GIVEN TASK
Quote only the part that opens with the line containing "Write a Blender" and closes with the line containing "scn = bpy.context.scene". Keep both of those lines.

[Scene modeling code data]
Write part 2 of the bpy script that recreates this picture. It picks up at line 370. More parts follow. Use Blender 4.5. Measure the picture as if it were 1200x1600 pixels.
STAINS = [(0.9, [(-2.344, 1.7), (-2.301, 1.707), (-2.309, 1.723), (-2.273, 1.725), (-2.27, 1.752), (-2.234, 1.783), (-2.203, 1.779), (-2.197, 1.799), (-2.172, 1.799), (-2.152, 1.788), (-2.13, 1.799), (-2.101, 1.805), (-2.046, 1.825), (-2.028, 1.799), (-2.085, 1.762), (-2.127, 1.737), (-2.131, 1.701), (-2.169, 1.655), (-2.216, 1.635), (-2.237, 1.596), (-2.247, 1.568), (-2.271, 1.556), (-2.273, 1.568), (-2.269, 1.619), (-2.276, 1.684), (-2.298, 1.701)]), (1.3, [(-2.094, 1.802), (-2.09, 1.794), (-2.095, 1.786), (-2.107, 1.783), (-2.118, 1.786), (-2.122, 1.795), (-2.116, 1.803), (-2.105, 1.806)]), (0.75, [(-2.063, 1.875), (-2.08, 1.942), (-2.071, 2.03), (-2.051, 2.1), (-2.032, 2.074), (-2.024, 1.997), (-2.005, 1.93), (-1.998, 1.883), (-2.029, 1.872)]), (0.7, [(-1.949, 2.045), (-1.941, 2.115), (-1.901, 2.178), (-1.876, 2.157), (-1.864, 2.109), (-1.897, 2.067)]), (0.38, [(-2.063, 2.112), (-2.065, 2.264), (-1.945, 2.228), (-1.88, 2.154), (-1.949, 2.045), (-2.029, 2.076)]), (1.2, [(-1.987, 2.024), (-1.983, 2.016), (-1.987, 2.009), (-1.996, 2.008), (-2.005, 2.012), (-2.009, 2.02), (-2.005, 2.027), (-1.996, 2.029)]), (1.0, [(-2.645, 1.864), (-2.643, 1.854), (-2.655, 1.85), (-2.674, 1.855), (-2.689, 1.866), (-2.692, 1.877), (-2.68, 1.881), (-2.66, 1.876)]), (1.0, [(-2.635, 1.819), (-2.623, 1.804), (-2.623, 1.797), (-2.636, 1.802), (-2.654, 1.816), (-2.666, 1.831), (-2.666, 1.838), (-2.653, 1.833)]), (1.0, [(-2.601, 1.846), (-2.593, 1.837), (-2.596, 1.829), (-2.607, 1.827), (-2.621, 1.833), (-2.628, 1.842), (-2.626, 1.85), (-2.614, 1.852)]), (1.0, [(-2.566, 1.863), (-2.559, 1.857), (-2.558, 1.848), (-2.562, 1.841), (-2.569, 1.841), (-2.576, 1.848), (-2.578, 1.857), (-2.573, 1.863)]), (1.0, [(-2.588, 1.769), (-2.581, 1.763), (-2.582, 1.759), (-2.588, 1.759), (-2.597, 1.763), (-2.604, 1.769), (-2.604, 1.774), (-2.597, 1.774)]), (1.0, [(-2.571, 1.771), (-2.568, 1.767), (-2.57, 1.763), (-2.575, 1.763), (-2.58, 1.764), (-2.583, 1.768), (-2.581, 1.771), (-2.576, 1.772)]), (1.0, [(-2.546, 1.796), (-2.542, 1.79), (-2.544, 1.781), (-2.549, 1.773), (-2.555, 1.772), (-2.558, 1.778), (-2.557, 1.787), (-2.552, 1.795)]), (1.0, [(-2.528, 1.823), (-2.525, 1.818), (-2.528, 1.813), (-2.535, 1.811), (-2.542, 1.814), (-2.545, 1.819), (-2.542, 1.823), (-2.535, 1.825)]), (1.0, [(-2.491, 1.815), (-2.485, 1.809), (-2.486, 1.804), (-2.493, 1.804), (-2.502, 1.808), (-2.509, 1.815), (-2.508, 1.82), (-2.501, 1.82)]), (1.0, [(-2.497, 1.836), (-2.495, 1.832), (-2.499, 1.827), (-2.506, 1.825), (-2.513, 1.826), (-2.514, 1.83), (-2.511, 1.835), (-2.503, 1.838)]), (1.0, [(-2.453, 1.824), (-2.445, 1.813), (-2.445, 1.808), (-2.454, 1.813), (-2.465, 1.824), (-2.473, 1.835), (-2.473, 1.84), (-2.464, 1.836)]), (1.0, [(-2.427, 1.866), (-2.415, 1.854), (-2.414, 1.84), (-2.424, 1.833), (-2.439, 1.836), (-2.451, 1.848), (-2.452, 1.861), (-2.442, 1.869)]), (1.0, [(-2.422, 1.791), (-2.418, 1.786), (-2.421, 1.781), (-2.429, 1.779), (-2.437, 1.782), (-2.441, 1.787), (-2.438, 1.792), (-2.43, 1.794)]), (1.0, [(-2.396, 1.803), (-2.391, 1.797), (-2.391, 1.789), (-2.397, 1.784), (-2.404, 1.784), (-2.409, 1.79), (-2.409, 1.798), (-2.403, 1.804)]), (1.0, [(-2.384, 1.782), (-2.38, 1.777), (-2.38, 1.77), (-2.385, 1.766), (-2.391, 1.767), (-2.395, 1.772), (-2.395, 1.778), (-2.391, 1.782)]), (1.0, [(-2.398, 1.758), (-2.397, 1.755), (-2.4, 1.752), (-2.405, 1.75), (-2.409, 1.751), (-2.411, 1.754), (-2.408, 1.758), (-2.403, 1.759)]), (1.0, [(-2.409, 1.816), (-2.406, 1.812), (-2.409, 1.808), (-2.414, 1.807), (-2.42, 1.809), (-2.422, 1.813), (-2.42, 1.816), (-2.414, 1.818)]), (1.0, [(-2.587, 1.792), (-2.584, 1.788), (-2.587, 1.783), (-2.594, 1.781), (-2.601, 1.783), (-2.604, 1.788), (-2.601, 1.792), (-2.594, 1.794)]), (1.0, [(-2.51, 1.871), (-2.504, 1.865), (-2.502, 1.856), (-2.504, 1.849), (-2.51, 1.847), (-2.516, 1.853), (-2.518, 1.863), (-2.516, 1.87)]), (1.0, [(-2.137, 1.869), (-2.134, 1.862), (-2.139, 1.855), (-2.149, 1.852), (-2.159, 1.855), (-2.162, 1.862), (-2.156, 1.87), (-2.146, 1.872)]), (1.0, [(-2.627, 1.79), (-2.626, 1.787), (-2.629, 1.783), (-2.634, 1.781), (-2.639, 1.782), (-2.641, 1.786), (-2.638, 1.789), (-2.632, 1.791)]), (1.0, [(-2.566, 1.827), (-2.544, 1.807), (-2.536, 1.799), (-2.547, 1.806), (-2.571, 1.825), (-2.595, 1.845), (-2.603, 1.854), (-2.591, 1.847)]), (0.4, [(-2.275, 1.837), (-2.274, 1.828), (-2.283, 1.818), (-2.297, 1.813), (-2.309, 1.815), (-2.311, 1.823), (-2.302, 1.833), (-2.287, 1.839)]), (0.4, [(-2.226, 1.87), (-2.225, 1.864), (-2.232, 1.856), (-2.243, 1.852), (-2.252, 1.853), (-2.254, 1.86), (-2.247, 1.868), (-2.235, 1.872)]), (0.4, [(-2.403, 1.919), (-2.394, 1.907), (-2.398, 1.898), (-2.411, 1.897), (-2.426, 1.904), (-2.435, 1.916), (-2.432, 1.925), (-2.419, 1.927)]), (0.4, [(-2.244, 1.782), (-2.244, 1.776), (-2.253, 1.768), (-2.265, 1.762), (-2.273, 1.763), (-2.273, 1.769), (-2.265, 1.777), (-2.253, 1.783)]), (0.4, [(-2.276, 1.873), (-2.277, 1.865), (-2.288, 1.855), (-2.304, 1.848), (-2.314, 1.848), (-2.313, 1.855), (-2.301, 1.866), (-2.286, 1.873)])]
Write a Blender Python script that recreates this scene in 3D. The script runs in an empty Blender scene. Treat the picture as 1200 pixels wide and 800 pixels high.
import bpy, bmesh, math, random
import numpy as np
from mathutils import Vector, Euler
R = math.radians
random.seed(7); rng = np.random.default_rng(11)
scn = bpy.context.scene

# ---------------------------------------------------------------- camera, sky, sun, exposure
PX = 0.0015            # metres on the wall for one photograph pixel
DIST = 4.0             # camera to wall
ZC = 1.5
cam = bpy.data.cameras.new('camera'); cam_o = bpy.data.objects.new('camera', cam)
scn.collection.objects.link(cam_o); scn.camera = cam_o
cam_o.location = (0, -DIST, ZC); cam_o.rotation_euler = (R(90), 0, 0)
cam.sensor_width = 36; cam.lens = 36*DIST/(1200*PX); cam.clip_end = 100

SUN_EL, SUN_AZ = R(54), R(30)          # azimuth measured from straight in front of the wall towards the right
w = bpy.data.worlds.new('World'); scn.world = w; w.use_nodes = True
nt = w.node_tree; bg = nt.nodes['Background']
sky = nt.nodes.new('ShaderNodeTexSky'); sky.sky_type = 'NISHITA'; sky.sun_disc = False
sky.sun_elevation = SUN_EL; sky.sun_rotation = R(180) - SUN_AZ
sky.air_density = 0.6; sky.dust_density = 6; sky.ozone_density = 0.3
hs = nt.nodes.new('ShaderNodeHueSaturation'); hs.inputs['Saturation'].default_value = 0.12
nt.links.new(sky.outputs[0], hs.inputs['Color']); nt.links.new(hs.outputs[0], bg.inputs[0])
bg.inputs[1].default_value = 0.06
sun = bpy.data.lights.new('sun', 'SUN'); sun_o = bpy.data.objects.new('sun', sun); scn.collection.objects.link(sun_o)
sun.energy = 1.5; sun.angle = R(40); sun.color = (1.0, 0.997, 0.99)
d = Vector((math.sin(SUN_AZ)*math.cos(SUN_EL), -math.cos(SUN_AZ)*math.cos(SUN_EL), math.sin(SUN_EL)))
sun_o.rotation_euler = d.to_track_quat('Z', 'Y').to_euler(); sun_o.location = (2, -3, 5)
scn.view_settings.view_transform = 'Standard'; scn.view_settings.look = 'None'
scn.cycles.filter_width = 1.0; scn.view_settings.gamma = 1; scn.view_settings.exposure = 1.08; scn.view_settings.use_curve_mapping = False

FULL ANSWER
Write a Blender Python script that recreates this scene in 3D. The script runs in an empty Blender scene. Treat the picture as 1200 pixels wide and 800 pixels high.
import bpy, bmesh, math, random
import numpy as np
from mathutils import Vector, Euler
R = math.radians
random.seed(7); rng = np.random.default_rng(11)
scn = bpy.context.scene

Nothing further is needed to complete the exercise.